Are we planning to bring all the relevant legislation into a single document? Here we move on to more disappointing news. There are no plans to bring the different documents together. Each document serves a clear purpose. The Bank of England’s Approach to Resolution document sets out how the Bank expects to carry out the resolution of a failing firm in practice, using the powers available to it as the UK resolution authority. The Treasury’s code of practice is a statutory requirement, which provides further guidance on the legislative framework.
The Bank of England’s Approach to Resolution, from October 2014, is indeed the most readable of all the documents, but it is now clearly out of date. Is the Bank of England expected to produce an update?
The noble Lord raises an important point, which I will of course pass on to the Bank of England. It is an independent body, but I am sure that it would like to respond to his point about updating the guidance, which, as he said, is now a little old.
Will the legislation be consolidated? Again, I am afraid, there is disappointing news. As a former Leader of the House, I can say that there was always enormous pressure on parliamentary counsel to draft legislation—it is a scarce commodity. Given the limited amount of parliamentary time available, there are currently no plans to consolidate the legislation. Stakeholders who are directly affected by the legislation and will therefore need a more granular understanding will be able to purchase consolidated versions of the legislation from commercial providers. In addition, HM Treasury’s special resolution regime code of practice will be updated to reflect the changes made by the order.

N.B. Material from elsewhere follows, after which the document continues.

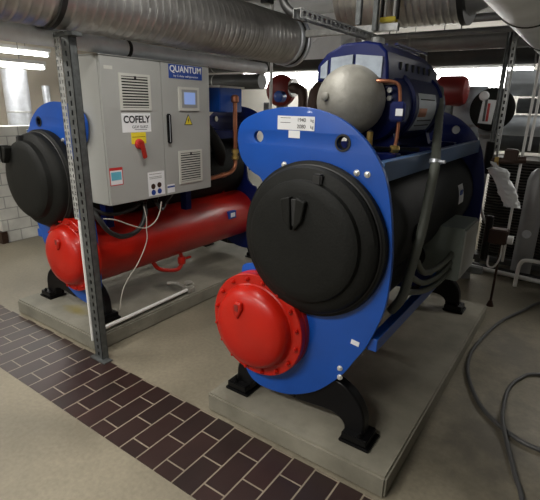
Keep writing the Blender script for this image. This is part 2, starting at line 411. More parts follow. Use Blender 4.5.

On the issue of third countries and the independent resolution powers, the powers that we are taking are in line with the Financial Stability Board’s “Key Attributes of Effective Resolution Regimes for Financial Institutions”. These key attributes recognise the need for resolution authorities to have, as a fallback option, the ability to take independent action with respect to local operations of foreign banks in certain circumstances, although, as I said at the beginning, every effort will be made for resolution by co-operation.
The noble Lord, Lord Sharkey, asked about the code of conduct. It will be published in the new year. I think that I covered the contracts under Article 15 in my introductory remarks.
The noble Lord, Lord Tunnicliffe, talked about the macroprudential issues and said that he would be happy to have a response to those in a letter, an offer that I gratefully accept. Now that the in-flight refuelling has arrived, I can say, on the macroprudential measures, that the FPC has included all previous recommendations and directions in the statements that follow its meetings. Implementation will depend on the specific direction and the regulators must consult on any rules that would implement these powers. The FPC may make recommendations regarding the timing of implementation. As I said when I introduced these instruments, we have already put on the statute book a similar regime for owner-occupiers, with whom I imagine the same sorts of issues have already arisen. Broadly, the same regime will apply for buy-to-let.
The noble Lord, Lord Tunnicliffe, asked about the cost. The cost reflects enhanced data collection, which is necessary for the regulators to monitor compliance with these powers and other prudential requirements.
I hope that I have covered most of the issues raised.